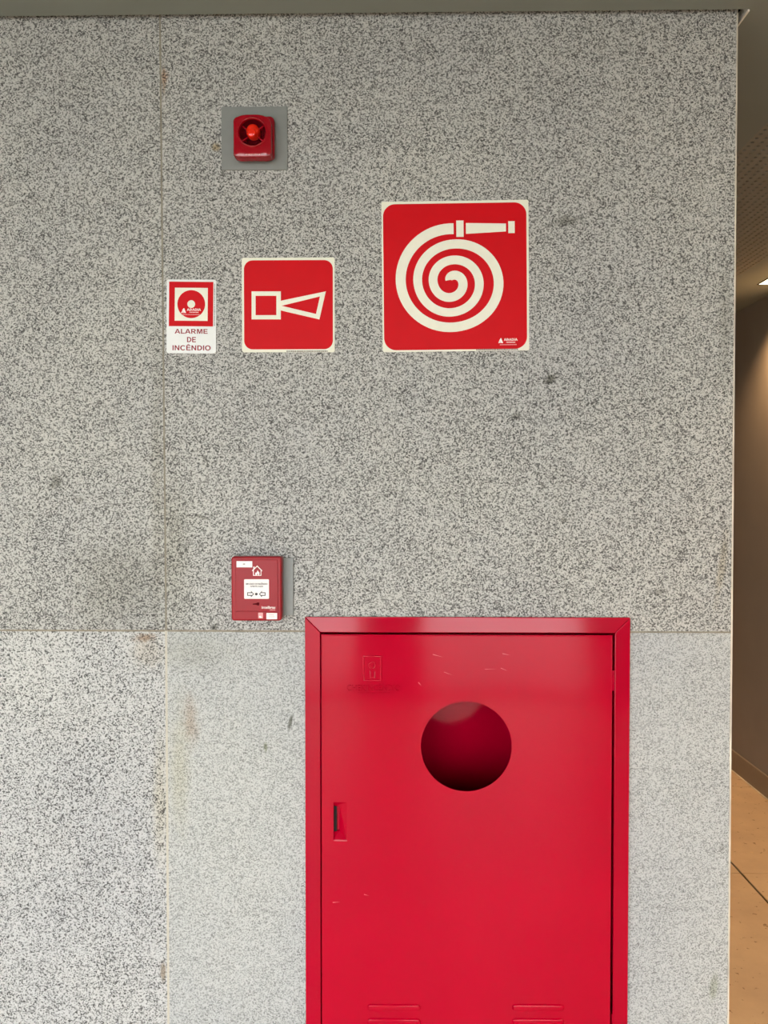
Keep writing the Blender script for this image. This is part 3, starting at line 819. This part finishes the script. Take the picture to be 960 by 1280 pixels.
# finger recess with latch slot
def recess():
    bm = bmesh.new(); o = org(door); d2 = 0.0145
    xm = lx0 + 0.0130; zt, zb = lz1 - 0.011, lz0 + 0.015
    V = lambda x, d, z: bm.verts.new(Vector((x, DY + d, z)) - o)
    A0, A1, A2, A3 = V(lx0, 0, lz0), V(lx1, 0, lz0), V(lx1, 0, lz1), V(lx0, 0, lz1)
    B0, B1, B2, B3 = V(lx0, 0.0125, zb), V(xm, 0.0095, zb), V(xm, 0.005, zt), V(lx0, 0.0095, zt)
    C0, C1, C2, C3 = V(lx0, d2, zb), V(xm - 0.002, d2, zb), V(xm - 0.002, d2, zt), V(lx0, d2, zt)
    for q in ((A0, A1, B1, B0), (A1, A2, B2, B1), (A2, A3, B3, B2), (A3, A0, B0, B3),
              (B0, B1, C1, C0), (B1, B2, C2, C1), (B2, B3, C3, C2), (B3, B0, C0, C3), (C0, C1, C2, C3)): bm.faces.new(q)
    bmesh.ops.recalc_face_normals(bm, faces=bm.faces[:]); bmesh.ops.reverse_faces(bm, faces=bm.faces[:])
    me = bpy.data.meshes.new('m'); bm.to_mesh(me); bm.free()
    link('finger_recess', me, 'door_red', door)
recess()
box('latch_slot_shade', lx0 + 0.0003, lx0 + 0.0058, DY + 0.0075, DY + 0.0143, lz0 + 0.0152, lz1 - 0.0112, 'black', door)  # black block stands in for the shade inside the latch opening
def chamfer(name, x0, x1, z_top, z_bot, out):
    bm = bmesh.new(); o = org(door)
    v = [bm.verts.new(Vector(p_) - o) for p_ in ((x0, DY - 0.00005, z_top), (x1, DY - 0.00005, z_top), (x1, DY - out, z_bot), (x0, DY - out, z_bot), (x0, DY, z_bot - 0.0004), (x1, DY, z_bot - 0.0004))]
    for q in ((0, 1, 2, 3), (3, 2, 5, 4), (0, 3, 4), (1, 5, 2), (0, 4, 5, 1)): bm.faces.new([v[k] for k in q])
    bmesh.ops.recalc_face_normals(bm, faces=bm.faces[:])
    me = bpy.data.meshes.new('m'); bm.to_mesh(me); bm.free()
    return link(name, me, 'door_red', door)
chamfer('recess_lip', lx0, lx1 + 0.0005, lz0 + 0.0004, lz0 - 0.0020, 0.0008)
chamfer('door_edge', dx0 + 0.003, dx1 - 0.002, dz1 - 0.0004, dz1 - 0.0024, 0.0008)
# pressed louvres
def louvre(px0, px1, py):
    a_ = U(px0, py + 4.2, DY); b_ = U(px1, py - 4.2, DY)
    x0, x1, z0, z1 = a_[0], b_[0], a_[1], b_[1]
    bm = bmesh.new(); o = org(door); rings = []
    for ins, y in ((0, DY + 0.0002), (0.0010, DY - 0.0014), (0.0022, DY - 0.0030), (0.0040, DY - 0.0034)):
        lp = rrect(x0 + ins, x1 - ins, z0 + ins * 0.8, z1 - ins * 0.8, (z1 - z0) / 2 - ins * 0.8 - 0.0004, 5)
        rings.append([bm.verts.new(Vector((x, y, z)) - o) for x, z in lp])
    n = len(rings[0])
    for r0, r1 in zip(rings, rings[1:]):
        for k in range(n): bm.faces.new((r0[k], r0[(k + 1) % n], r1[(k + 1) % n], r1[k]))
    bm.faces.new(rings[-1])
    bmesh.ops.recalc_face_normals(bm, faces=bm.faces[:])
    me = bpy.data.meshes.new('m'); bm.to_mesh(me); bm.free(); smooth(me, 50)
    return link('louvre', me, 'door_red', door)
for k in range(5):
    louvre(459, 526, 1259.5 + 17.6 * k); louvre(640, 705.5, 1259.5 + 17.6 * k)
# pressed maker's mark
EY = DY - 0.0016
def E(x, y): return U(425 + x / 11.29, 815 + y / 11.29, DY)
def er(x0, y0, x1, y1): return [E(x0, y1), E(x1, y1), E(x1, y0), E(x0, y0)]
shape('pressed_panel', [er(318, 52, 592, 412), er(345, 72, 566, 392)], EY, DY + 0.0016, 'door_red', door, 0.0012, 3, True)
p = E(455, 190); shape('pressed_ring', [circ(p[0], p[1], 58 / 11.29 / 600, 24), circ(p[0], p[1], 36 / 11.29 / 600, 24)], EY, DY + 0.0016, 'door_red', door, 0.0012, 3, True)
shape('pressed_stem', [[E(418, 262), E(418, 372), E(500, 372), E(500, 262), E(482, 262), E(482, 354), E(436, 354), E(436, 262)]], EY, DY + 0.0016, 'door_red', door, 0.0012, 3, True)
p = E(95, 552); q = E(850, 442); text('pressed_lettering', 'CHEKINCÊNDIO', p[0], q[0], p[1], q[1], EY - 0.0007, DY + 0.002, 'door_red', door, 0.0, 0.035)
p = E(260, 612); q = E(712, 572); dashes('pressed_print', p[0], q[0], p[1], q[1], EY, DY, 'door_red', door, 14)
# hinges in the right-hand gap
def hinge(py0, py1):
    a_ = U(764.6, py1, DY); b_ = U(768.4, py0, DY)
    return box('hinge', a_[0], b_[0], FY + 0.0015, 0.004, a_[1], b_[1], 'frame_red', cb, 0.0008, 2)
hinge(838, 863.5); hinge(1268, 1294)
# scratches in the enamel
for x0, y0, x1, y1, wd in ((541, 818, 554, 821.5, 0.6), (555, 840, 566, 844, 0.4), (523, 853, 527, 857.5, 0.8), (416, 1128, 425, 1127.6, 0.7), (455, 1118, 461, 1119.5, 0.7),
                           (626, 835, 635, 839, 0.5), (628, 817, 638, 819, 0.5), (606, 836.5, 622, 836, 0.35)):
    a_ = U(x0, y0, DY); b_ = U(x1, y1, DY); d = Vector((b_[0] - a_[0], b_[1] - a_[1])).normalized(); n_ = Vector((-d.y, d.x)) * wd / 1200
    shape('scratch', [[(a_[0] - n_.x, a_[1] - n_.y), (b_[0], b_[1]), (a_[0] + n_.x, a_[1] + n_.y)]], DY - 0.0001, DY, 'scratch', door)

**What you are asked to do:**
Exclude the images, then output the data above word for word.

**Task result:**
Keep writing the Blender script for this image. This is part 3, starting at line 819. This part finishes the script. Take the picture to be 960 by 1280 pixels.
# finger recess with latch slot
def recess():
    bm = bmesh.new(); o = org(door); d2 = 0.0145
    xm = lx0 + 0.0130; zt, zb = lz1 - 0.011, lz0 + 0.015
    V = lambda x, d, z: bm.verts.new(Vector((x, DY + d, z)) - o)
    A0, A1, A2, A3 = V(lx0, 0, lz0), V(lx1, 0, lz0), V(lx1, 0, lz1), V(lx0, 0, lz1)
    B0, B1, B2, B3 = V(lx0, 0.0125, zb), V(xm, 0.0095, zb), V(xm, 0.005, zt), V(lx0, 0.0095, zt)
    C0, C1, C2, C3 = V(lx0, d2, zb), V(xm - 0.002, d2, zb), V(xm - 0.002, d2, zt), V(lx0, d2, zt)
    for q in ((A0, A1, B1, B0), (A1, A2, B2, B1), (A2, A3, B3, B2), (A3, A0, B0, B3),
              (B0, B1, C1, C0), (B1, B2, C2, C1), (B2, B3, C3, C2), (B3, B0, C0, C3), (C0, C1, C2, C3)): bm.faces.new(q)
    bmesh.ops.recalc_face_normals(bm, faces=bm.faces[:]); bmesh.ops.reverse_faces(bm, faces=bm.faces[:])
    me = bpy.data.meshes.new('m'); bm.to_mesh(me); bm.free()
    link('finger_recess', me, 'door_red', door)
recess()
box('latch_slot_shade', lx0 + 0.0003, lx0 + 0.0058, DY + 0.0075, DY + 0.0143, lz0 + 0.0152, lz1 - 0.0112, 'black', door)  # black block stands in for the shade inside the latch opening
def chamfer(name, x0, x1, z_top, z_bot, out):
    bm = bmesh.new(); o = org(door)
    v = [bm.verts.new(Vector(p_) - o) for p_ in ((x0, DY - 0.00005, z_top), (x1, DY - 0.00005, z_top), (x1, DY - out, z_bot), (x0, DY - out, z_bot), (x0, DY, z_bot - 0.0004), (x1, DY, z_bot - 0.0004))]
    for q in ((0, 1, 2, 3), (3, 2, 5, 4), (0, 3, 4), (1, 5, 2), (0, 4, 5, 1)): bm.faces.new([v[k] for k in q])
    bmesh.ops.recalc_face_normals(bm, faces=bm.faces[:])
    me = bpy.data.meshes.new('m'); bm.to_mesh(me); bm.free()
    return link(name, me, 'door_red', door)
chamfer('recess_lip', lx0, lx1 + 0.0005, lz0 + 0.0004, lz0 - 0.0020, 0.0008)
chamfer('door_edge', dx0 + 0.003, dx1 - 0.002, dz1 - 0.0004, dz1 - 0.0024, 0.0008)
# pressed louvres
def louvre(px0, px1, py):
    a_ = U(px0, py + 4.2, DY); b_ = U(px1, py - 4.2, DY)
    x0, x1, z0, z1 = a_[0], b_[0], a_[1], b_[1]
    bm = bmesh.new(); o = org(door); rings = []
    for ins, y in ((0, DY + 0.0002), (0.0010, DY - 0.0014), (0.0022, DY - 0.0030), (0.0040, DY - 0.0034)):
        lp = rrect(x0 + ins, x1 - ins, z0 + ins * 0.8, z1 - ins * 0.8, (z1 - z0) / 2 - ins * 0.8 - 0.0004, 5)
        rings.append([bm.verts.new(Vector((x, y, z)) - o) for x, z in lp])
    n = len(rings[0])
    for r0, r1 in zip(rings, rings[1:]):
        for k in range(n): bm.faces.new((r0[k], r0[(k + 1) % n], r1[(k + 1) % n], r1[k]))
    bm.faces.new(rings[-1])
    bmesh.ops.recalc_face_normals(bm, faces=bm.faces[:])
    me = bpy.data.meshes.new('m'); bm.to_mesh(me); bm.free(); smooth(me, 50)
    return link('louvre', me, 'door_red', door)
for k in range(5):
    louvre(459, 526, 1259.5 + 17.6 * k); louvre(640, 705.5, 1259.5 + 17.6 * k)
# pressed maker's mark
EY = DY - 0.0016
def E(x, y): return U(425 + x / 11.29, 815 + y / 11.29, DY)
def er(x0, y0, x1, y1): return [E(x0, y1), E(x1, y1), E(x1, y0), E(x0, y0)]
shape('pressed_panel', [er(318, 52, 592, 412), er(345, 72, 566, 392)], EY, DY + 0.0016, 'door_red', door, 0.0012, 3, True)
p = E(455, 190); shape('pressed_ring', [circ(p[0], p[1], 58 / 11.29 / 600, 24), circ(p[0], p[1], 36 / 11.29 / 600, 24)], EY, DY + 0.0016, 'door_red', door, 0.0012, 3, True)
shape('pressed_stem', [[E(418, 262), E(418, 372), E(500, 372), E(500, 262), E(482, 262), E(482, 354), E(436, 354), E(436, 262)]], EY, DY + 0.0016, 'door_red', door, 0.0012, 3, True)
p = E(95, 552); q = E(850, 442); text('pressed_lettering', 'CHEKINCÊNDIO', p[0], q[0], p[1], q[1], EY - 0.0007, DY + 0.002, 'door_red', door, 0.0, 0.035)
p = E(260, 612); q = E(712, 572); dashes('pressed_print', p[0], q[0], p[1], q[1], EY, DY, 'door_red', door, 14)
# hinges in the right-hand gap
def hinge(py0, py1):
    a_ = U(764.6, py1, DY); b_ = U(768.4, py0, DY)
    return box('hinge', a_[0], b_[0], FY + 0.0015, 0.004, a_[1], b_[1], 'frame_red', cb, 0.0008, 2)
hinge(838, 863.5); hinge(1268, 1294)
# scratches in the enamel
for x0, y0, x1, y1, wd in ((541, 818, 554, 821.5, 0.6), (555, 840, 566, 844, 0.4), (523, 853, 527, 857.5, 0.8), (416, 1128, 425, 1127.6, 0.7), (455, 1118, 461, 1119.5, 0.7),
                           (626, 835, 635, 839, 0.5), (628, 817, 638, 819, 0.5), (606, 836.5, 622, 836, 0.35)):
    a_ = U(x0, y0, DY); b_ = U(x1, y1, DY); d = Vector((b_[0] - a_[0], b_[1] - a_[1])).normalized(); n_ = Vector((-d.y, d.x)) * wd / 1200
    shape('scratch', [[(a_[0] - n_.x, a_[1] - n_.y), (b_[0], b_[1]), (a_[0] + n_.x, a_[1] + n_.y)]], DY - 0.0001, DY, 'scratch', door)